> **RECORDS TO USE**:
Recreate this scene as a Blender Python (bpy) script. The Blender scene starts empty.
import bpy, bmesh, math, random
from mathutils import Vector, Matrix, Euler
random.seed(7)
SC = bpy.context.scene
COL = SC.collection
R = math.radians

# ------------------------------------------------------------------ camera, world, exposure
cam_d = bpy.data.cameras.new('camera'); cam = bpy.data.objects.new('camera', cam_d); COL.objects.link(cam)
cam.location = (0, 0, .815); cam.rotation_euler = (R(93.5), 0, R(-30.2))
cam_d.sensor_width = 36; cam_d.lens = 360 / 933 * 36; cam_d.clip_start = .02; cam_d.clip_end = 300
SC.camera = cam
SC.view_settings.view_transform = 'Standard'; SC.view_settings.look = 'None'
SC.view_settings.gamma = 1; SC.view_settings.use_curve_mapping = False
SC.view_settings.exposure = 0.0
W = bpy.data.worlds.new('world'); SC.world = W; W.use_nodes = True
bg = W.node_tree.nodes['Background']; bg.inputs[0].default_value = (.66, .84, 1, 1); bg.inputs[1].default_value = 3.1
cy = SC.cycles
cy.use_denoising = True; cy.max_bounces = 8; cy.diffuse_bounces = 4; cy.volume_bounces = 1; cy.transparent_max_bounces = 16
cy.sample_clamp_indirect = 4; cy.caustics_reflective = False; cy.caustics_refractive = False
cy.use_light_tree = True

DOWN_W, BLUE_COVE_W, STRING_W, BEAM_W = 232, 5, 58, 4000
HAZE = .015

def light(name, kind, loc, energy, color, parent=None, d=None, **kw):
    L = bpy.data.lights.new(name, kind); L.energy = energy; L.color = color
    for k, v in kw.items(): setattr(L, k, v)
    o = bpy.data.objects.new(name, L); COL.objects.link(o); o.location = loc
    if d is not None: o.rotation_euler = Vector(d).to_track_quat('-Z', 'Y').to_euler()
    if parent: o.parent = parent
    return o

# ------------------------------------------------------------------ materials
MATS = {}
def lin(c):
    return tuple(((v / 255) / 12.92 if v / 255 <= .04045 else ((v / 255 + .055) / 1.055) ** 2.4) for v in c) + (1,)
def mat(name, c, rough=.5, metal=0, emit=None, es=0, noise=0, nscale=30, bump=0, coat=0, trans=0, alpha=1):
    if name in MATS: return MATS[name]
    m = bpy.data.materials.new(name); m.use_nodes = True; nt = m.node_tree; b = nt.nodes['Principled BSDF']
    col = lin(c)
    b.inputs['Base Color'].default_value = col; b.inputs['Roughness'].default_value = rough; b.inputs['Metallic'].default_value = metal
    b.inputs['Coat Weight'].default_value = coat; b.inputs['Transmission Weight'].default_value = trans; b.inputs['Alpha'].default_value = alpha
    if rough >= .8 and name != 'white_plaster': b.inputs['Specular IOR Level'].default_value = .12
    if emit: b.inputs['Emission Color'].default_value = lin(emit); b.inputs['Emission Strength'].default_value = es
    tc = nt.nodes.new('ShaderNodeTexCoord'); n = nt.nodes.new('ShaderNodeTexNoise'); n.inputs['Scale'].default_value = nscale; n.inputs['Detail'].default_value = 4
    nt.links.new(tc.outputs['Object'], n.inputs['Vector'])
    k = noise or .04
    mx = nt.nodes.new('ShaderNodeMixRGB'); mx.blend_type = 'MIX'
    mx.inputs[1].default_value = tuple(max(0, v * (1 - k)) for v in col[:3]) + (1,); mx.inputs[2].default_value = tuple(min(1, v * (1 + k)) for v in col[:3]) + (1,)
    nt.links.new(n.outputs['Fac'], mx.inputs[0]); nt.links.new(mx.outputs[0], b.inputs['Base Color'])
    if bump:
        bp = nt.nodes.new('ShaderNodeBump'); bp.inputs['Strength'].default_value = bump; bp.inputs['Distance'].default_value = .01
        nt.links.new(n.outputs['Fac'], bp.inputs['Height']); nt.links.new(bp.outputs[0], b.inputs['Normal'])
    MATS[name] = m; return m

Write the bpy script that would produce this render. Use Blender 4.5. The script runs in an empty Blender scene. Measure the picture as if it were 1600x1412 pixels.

> **WORK INSTRUCTIONS**: Reprint the data above from the opening line to the line holding "R = math.radians", inclusive, and nothing else.

> **EXERCISE OUTPUT**:
Recreate this scene as a Blender Python (bpy) script. The Blender scene starts empty.
import bpy, bmesh, math, random
from mathutils import Vector, Matrix, Euler
random.seed(7)
SC = bpy.context.scene
COL = SC.collection
R = math.radians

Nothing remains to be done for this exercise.